Gang Slang Experts are not so expert

I’ve been delinquent in blogging since becoming more serious about consistently posting on YouTube, but this is a post that I think is very important, and I’ll be building on in future posts. I have been waiting until I’m sufficiently “in-between” cases to be able to talk about this, but I’ve basically been retained for at least one, if not two or three, cases at any given time.

The video I’m linking here lays out, in broad strokes, a pattern I’ve seen over and over again in my consulting work as an expert witness: law enforcement make unfounded, often wildly incorrect claims about speech and texts — almost always Black English — that go unchallenged because the detective or federal agent is assumed to be competent. After all, they purport to have training in “gang slang,” and have years of on-the-job expertise. However, what I’ve seen again and again is a combination of unintentional linguistic bias, social bias, overconfidence, and for want of a better word, incompetence, in amateur lexicography. In fact, most do not even know they are engaged in amateur lexicography. They almost always have no training whatsoever in linguistics or lexicography. They do not follow best practices in lexicography because they quite literally have no idea what those practices are.

I should be clear that I am not in any way anti-law enforcement. Not only do I have friends who are LEOs, but I work security, I volunteered for the NYPD Citizens Academy training program, and I share most of the same goals as the police: I want to see fewer drug dealers and gang members causing harm in our communities. I just want to see them do this right, rather than criminalizing slang, or even non-slang regular-old Black English.

And a particularly disturbing pattern I have seen has come not from bias, but from intentionally misrepresenting the speech (or writing) of people they’ve arrested.

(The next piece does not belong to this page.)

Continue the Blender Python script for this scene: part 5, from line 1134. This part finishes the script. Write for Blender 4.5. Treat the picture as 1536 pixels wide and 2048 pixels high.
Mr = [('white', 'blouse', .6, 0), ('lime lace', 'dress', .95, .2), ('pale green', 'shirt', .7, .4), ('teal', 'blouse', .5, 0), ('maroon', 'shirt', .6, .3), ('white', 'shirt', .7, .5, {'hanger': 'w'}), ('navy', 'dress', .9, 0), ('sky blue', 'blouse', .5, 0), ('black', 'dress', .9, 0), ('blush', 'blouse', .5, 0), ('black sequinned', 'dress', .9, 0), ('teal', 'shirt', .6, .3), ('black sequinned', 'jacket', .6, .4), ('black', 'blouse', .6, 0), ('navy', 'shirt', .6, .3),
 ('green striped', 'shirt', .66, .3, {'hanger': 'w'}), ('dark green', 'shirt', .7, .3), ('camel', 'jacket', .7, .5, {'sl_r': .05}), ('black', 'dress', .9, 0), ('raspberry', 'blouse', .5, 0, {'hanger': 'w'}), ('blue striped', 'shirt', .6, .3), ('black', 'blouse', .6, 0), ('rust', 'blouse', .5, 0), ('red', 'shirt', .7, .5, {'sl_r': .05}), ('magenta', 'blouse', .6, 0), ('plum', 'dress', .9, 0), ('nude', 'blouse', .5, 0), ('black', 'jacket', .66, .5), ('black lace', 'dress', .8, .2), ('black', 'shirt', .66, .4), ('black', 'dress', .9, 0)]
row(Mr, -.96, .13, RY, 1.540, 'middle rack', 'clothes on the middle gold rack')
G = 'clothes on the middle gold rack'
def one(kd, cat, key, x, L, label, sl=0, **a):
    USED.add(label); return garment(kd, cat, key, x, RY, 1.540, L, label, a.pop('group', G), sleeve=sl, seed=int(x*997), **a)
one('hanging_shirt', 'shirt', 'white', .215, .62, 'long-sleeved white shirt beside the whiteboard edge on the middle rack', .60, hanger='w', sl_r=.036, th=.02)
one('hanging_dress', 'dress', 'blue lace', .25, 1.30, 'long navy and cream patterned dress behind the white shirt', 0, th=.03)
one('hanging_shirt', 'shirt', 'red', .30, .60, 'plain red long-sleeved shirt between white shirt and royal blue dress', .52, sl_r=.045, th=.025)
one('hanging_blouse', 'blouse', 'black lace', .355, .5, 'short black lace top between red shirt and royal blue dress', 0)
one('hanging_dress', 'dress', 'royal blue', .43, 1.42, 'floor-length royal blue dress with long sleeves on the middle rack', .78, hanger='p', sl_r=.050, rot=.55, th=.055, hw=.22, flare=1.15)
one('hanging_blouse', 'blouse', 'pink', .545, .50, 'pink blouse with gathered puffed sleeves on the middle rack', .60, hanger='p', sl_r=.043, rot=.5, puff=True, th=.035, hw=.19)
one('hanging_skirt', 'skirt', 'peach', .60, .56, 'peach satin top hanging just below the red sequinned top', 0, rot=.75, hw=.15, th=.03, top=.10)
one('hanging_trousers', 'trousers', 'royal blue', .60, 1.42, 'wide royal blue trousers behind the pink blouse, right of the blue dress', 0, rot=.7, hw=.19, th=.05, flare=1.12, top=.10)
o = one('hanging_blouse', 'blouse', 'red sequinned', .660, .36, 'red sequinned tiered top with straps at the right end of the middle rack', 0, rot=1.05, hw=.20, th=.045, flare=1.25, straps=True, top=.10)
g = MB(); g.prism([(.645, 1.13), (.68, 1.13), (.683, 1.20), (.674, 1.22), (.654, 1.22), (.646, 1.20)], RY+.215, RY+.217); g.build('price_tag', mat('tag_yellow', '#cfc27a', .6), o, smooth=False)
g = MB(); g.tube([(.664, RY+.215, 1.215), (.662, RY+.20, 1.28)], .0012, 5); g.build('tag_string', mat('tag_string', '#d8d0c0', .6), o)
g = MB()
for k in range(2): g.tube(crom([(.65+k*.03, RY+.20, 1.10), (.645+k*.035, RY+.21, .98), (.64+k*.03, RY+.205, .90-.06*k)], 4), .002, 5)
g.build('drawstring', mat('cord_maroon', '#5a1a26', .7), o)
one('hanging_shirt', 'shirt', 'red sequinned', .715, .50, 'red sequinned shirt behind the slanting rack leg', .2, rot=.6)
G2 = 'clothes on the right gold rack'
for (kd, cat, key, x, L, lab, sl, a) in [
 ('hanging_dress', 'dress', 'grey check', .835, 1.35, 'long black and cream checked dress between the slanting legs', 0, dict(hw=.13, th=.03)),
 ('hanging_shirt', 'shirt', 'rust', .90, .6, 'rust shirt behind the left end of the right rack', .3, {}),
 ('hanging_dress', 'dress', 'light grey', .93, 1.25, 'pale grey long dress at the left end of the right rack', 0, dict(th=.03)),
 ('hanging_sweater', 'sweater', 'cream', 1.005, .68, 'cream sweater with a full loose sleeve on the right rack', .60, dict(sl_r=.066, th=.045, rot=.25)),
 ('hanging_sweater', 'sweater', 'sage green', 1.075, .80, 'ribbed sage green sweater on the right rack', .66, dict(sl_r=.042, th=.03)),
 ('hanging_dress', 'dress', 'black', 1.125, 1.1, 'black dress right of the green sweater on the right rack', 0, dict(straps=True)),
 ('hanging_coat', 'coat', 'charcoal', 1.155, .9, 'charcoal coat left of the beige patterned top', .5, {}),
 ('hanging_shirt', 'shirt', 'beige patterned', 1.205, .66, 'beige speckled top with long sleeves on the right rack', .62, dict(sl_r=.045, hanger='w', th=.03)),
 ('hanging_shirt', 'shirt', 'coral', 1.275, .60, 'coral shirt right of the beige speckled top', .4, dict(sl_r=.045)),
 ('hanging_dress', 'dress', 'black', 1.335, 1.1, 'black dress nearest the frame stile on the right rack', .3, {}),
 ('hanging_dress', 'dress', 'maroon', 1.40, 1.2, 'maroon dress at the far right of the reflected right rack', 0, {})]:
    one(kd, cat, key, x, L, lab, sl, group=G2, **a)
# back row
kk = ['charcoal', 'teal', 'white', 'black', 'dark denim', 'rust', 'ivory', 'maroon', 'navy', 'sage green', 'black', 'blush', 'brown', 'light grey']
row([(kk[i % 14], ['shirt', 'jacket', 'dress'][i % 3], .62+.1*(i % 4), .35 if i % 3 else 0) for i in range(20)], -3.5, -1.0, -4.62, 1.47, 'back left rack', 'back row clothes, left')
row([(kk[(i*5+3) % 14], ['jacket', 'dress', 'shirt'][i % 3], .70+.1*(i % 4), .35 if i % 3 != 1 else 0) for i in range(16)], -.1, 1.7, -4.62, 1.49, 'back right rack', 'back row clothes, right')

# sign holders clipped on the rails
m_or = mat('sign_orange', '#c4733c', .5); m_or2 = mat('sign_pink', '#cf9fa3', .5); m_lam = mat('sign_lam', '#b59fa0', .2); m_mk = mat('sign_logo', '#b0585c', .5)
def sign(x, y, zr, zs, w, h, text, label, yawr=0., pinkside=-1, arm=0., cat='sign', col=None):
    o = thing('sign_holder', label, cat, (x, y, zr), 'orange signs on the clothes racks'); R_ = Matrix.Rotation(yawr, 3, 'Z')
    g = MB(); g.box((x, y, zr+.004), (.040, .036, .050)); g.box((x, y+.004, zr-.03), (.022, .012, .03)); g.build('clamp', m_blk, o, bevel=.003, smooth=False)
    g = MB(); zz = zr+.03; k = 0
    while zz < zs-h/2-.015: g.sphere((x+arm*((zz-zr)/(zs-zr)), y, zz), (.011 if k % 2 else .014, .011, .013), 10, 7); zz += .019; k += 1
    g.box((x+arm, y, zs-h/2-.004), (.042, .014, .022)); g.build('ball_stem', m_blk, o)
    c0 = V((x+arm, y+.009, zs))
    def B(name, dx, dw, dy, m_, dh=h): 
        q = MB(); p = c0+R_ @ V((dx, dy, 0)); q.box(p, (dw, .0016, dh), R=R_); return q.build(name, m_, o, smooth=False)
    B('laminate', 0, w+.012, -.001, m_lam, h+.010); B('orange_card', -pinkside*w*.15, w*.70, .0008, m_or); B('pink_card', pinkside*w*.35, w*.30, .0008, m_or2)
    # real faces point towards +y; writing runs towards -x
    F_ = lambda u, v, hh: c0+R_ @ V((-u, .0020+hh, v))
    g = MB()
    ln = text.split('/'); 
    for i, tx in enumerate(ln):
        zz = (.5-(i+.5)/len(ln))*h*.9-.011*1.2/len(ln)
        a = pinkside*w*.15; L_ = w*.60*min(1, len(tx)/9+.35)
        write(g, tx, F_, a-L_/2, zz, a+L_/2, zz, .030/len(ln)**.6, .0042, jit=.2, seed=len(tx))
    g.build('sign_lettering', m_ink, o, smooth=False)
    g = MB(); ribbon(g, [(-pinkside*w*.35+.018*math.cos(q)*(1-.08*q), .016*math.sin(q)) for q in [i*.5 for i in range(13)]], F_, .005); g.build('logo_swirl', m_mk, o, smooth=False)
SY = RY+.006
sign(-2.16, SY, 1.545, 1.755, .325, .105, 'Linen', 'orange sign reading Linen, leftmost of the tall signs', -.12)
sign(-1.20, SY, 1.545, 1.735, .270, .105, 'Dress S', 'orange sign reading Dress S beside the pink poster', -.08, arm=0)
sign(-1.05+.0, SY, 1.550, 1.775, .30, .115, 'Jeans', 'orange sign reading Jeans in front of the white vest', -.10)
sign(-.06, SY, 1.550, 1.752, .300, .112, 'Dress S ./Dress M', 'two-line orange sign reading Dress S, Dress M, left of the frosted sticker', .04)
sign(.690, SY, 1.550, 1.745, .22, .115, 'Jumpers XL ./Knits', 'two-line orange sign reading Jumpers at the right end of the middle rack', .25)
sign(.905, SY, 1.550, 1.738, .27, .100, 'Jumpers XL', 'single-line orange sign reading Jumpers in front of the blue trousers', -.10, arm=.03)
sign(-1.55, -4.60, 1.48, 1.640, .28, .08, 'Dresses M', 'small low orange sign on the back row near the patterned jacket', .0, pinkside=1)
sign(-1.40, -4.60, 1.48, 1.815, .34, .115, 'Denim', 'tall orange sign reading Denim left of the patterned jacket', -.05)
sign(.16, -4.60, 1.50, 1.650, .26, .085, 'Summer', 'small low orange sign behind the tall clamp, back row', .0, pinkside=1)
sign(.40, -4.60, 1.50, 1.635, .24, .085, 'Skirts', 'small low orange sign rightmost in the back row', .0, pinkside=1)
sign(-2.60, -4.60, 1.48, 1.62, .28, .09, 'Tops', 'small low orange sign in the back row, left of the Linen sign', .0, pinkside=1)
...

In some cases, it really is ignorance or incompetence. In others, it gives the appearance of calculated malice: using the authority of the badge to knowingly misrepresent what was said or written, to malign a defendants character.

It would not take much to get a single member of a gang squad trained on the basics of lexicography and lexical semantics, and then law enforcement could be sure that the are only bringing evidence that is a “slam dunk.” And they won’t have to go up against my expert witness reports or me on the stand.

The video below only discusses a fraction of the linguistic absurdities I have either encountered directly, or heard about from lawyers directly involved. I believe in the promise of our judicial system, and want us to live up to it. We must do better.